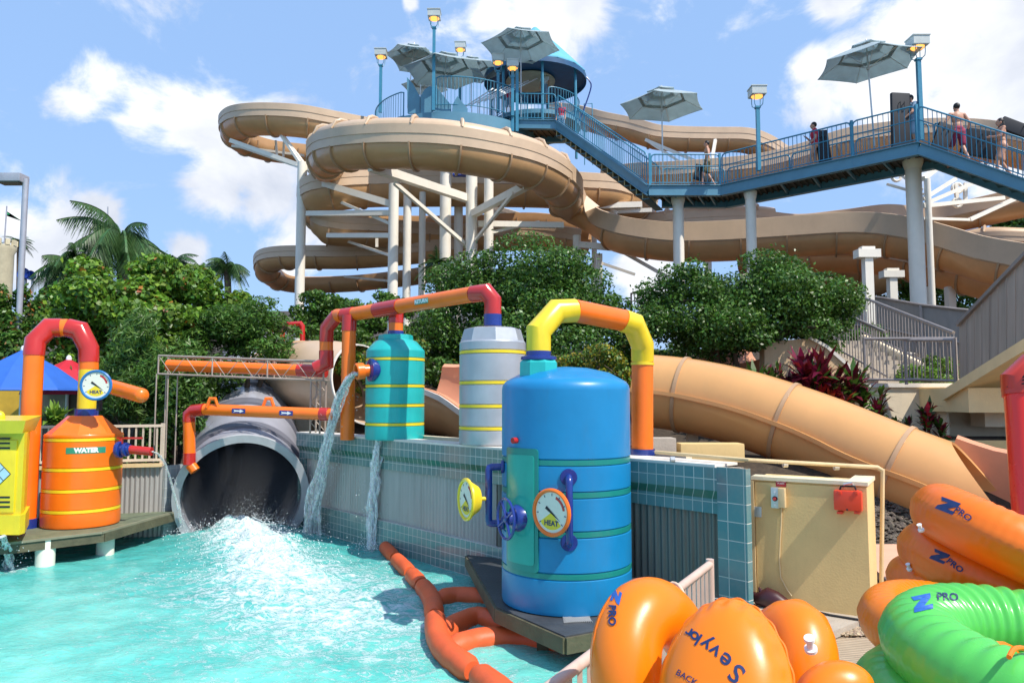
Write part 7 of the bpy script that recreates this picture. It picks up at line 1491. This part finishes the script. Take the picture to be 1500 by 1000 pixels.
for i, (px, py, r, lab) in enumerate(((38,403,9,'round dark blue loudspeaker ball nearest the street lamp'),(48,405,7,'smaller dark blue loudspeaker ball beyond the lamp pole'))):
    o_ = thing('speaker_ball', lab, 'loudspeaker', P(px,py,24)); obj('ball', MB().lathe([(.02,-.02),(r*.6*24/FPX,-.05),(r*24/FPX,.12),(r*1.0*24/FPX,.16),(r*.8*24/FPX,.1),(.02,.05)], P(px,py,24), 20, Matrix.Rotation(R(80),3,'X')), navy, o_); obj('stand', MB().tube([P(px,py,24), V(P(px,py,24).x,24,2.5)], .04, 8), grl, o_)
bd_ = thing('blue_umbrella', 'large blue market umbrella behind the orange pipe on the left', 'umbrella', gnd(40,13)); c_ = P(35,512,13); rr = 88*13/FPX; blu = mat('blue_canvas', (.03,.14,.55), .7, var=.1, trans=.15); obj('canopy', MB().lathe([(rr,c_.z-.72),(rr*.98,c_.z-.68),(rr*.5,c_.z-.30),(.02,c_.z)], V(c_.x,13,0), 8, capt=False, capb=False, a0=.3), blu, bd_, smooth=False); obj('pole', MB().tube([V(c_.x,13,.5), c_], .03, 8), white_p, bd_); obj('finial', MB().ell(c_, (.05,.05,.08), 8, 6), white_p, bd_)
rd_ = thing('red_umbrella', 'bright red market umbrella behind the yellow vertical pipe', 'umbrella', gnd(105,13.6)); c_ = P(101,526,13.8); rr = 62*13.8/FPX; rdm = mat('red_canvas', (.60,.02,.04), .7, var=.1, trans=.2); obj('canopy', MB().lathe([(rr,c_.z-.66),(rr*.98,c_.z-.60),(rr*.5,c_.z-.20),(.02,c_.z)], V(c_.x,13.8,0), 8, capt=False, capb=False, a0=.1), rdm, rd_, smooth=False); obj('pole', MB().tube([V(c_.x,13.8,.5), c_], .03, 8), white_p, rd_); obj('finial', MB().ell(c_, (.05,.05,.08), 8, 6), white_p, rd_)
kb = thing('kiosk', 'low brown kiosk with an orange roof edge behind the fence', 'kiosk', gnd(90,18)); pbox(kb, 'kiosk_wall', 5, 568, 150, 640, 14.3, .6, mat('kiosk_brown', (.12,.09,.07), .7, var=.3)); pbox(kb, 'roof_edge', 48, 562, 128, 569, 13.9, .5, mat('kiosk_orange', (.7,.10,.02), .5)); pbox(kb, 'kiosk_window', 62, 575, 96, 606, 14.2, .1, mat('kiosk_blind', (.30,.24,.18), .6, var=.3)); pbox(kb, 'side_panel', 0, 555, 30, 610, 14.0, .2, mat('kiosk_yellow', (.6,.35,.03), .6, var=.2))
sd4 = MB()
bpy.context.view_layer.update()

The problem: Restate the data above word for word. Skip every picture.

Answer to the problem:
Write part 7 of the bpy script that recreates this picture. It picks up at line 1491. This part finishes the script. Take the picture to be 1500 by 1000 pixels.
for i, (px, py, r, lab) in enumerate(((38,403,9,'round dark blue loudspeaker ball nearest the street lamp'),(48,405,7,'smaller dark blue loudspeaker ball beyond the lamp pole'))):
    o_ = thing('speaker_ball', lab, 'loudspeaker', P(px,py,24)); obj('ball', MB().lathe([(.02,-.02),(r*.6*24/FPX,-.05),(r*24/FPX,.12),(r*1.0*24/FPX,.16),(r*.8*24/FPX,.1),(.02,.05)], P(px,py,24), 20, Matrix.Rotation(R(80),3,'X')), navy, o_); obj('stand', MB().tube([P(px,py,24), V(P(px,py,24).x,24,2.5)], .04, 8), grl, o_)
bd_ = thing('blue_umbrella', 'large blue market umbrella behind the orange pipe on the left', 'umbrella', gnd(40,13)); c_ = P(35,512,13); rr = 88*13/FPX; blu = mat('blue_canvas', (.03,.14,.55), .7, var=.1, trans=.15); obj('canopy', MB().lathe([(rr,c_.z-.72),(rr*.98,c_.z-.68),(rr*.5,c_.z-.30),(.02,c_.z)], V(c_.x,13,0), 8, capt=False, capb=False, a0=.3), blu, bd_, smooth=False); obj('pole', MB().tube([V(c_.x,13,.5), c_], .03, 8), white_p, bd_); obj('finial', MB().ell(c_, (.05,.05,.08), 8, 6), white_p, bd_)
rd_ = thing('red_umbrella', 'bright red market umbrella behind the yellow vertical pipe', 'umbrella', gnd(105,13.6)); c_ = P(101,526,13.8); rr = 62*13.8/FPX; rdm = mat('red_canvas', (.60,.02,.04), .7, var=.1, trans=.2); obj('canopy', MB().lathe([(rr,c_.z-.66),(rr*.98,c_.z-.60),(rr*.5,c_.z-.20),(.02,c_.z)], V(c_.x,13.8,0), 8, capt=False, capb=False, a0=.1), rdm, rd_, smooth=False); obj('pole', MB().tube([V(c_.x,13.8,.5), c_], .03, 8), white_p, rd_); obj('finial', MB().ell(c_, (.05,.05,.08), 8, 6), white_p, rd_)
kb = thing('kiosk', 'low brown kiosk with an orange roof edge behind the fence', 'kiosk', gnd(90,18)); pbox(kb, 'kiosk_wall', 5, 568, 150, 640, 14.3, .6, mat('kiosk_brown', (.12,.09,.07), .7, var=.3)); pbox(kb, 'roof_edge', 48, 562, 128, 569, 13.9, .5, mat('kiosk_orange', (.7,.10,.02), .5)); pbox(kb, 'kiosk_window', 62, 575, 96, 606, 14.2, .1, mat('kiosk_blind', (.30,.24,.18), .6, var=.3)); pbox(kb, 'side_panel', 0, 555, 30, 610, 14.0, .2, mat('kiosk_yellow', (.6,.35,.03), .6, var=.2))
sd4 = MB()
bpy.context.view_layer.update()